Dans son appartement de Porto, pendant le tournage d’Inquiétude, Manoel de Oliveira livrait quelques préceptes simples mais essentiels pour la compréhension d’un cinéma qui sait marier sensualité et exigence.
Littérature. La littérature est très importante pour moi, parce qu’elle représente la parole, la parole et la main étant les deux choses qui distinguent l’homme des animaux. La littérature comme le cinéma sont des expressions idiomatiques, mais on ne peut pas substituer l’une à l’autre. Au début du réalisme littéraire, on a essayé de décrire la réalité avec un grand luxe de détails, comme si elle était objective. Alors que la vision est subjective, elle vient des yeux et du cerveau. Avec un tableau ou un plan, on voit tout d’un coup. Car l’image peut être arrêtée et devenir un tableau, alors que la parole et la musique s’écoulent comme le temps. La littérature décrit la pensée et les sentiments, et c’est magnifique. Mais faire la même chose au cinéma est très difficile.

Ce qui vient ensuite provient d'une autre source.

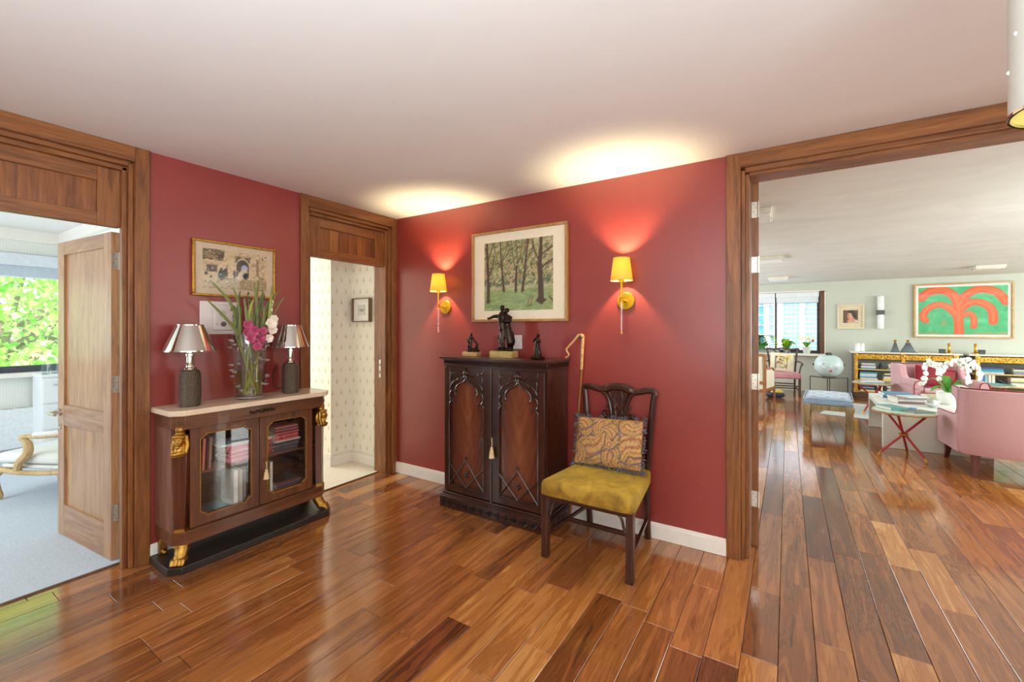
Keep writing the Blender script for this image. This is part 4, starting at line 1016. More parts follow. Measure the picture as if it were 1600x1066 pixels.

Machine-cinéma. La machine-cinéma ne crée rien, elle montre ce qui est devant elle. Alors que la musique et l’architecture n’existent pas à l’état brut dans la nature. La musique s’adresse à l’esprit, l’architecture est destinée au corps. Le corps est notre première maison, la seule que nous ayons pour notre âme. Le cinéma, lui, est très concret. Quand il nous montre une tasse, c’est cette tasse, celle-là et pas une autre. Au cinéma, tout est déjà là, le texte et les visages, il suffit de les prendre. Et de s’adapter au monde qui bouge devant nous. Le cinéma est un bloc, avec quatre colonnes distinctes : l’image, le son, les dialogues et la musique. J’essaie de donner à chacune une densité complète et autonome. Mais aucune ne doit dominer l’autre, chacune a sa fonction et son intégrité.
Justesse. Lors de la séquence du casino dans Inquiétude, le 17 sort à la roulette et le croupier l’annonce. Ça suffit. Alors que des gens pensent que le cinéma sert à montrer la bille qui tombe dans le trou. Ce n’est pas la peine d’alourdir quelque chose qui est déjà là, il faut avancer et ne pas faire six plans quand deux suffisent, ou bouger la caméra seulement pour « faire cinéma ». Si on fait ça, c’est qu’on cherche à épater le spectateur, alors qu’il s’agit d’être juste.
Son. J’aime de plus en plus le son direct, même pour capter les pas des personnages. Et je pense que la musique ne doit pas être utilisée comme une canne pour aider le film, pour en remplir les moments vides. Je déteste ça de plus en plus. Il faut respecter la musique en tant que telle. Quand je filme une scène avec la voix off d’un autre personnage que celui qui est à l’écran, comme celle où Suzy s’allonge sur son lit, je demande au comédien de dire le texte sur le plateau, en son direct, assis à côté de moi, près de la caméra. Parce que l’ambiance est là, tout est là, pourquoi les séparer ? Si on les sépare, on perd la complicité entre les différents éléments et le climat très spécial de la scène. Le son est objectif, pas sélectif. Aucun micro n’est capable d’être totalement sélectif comme l’oreille humaine. J’espère que les vibrations produites par le décor et la présence de l’équipe passent dans Inquiétude. Mes films sont de petits morceaux prélevés à la vie.
Décor. Je porte de plus en plus d’attention au décor. Pessoa a dit : « Ma patrie, c’est ma langue. » Même si le cinéma est une technique internationale, je suis d’accord avec lui. Mais ce n’est pas la langue qui fait la patrie, c’est la patrie qui fait la langue, à cause du climat et du décor. Il suffit d’entendre la différence entre le portugais du Portugal et celui du Brésil. Un film tourné en Angleterre et parlé en portugais, c’est un film anglais. En Amérique, Fritz Lang ou Jean Renoir ont fait des films américains. C’est impossible de faire Boudu en Amérique. Les villes et les pays ont leur propre psychologie. Quand j’ai tourné en Afrique pour Non ou la vaine gloire de commander, j’ai vu qu’il y avait dans la nature quelque chose de magique qui se transmet aux hommes. J’aime traiter le décor et les objets comme un personnage. Je cherche à imprégner le film de l’esprit du lieu. Ça, c’est ce que le cinéma peut et doit faire.
Candeur. J’aime beaucoup Otar Iosseliani, parce qu’il a une candeur rare. A mon âge, je cherche encore à être candide. Mais je n’y arrive pas.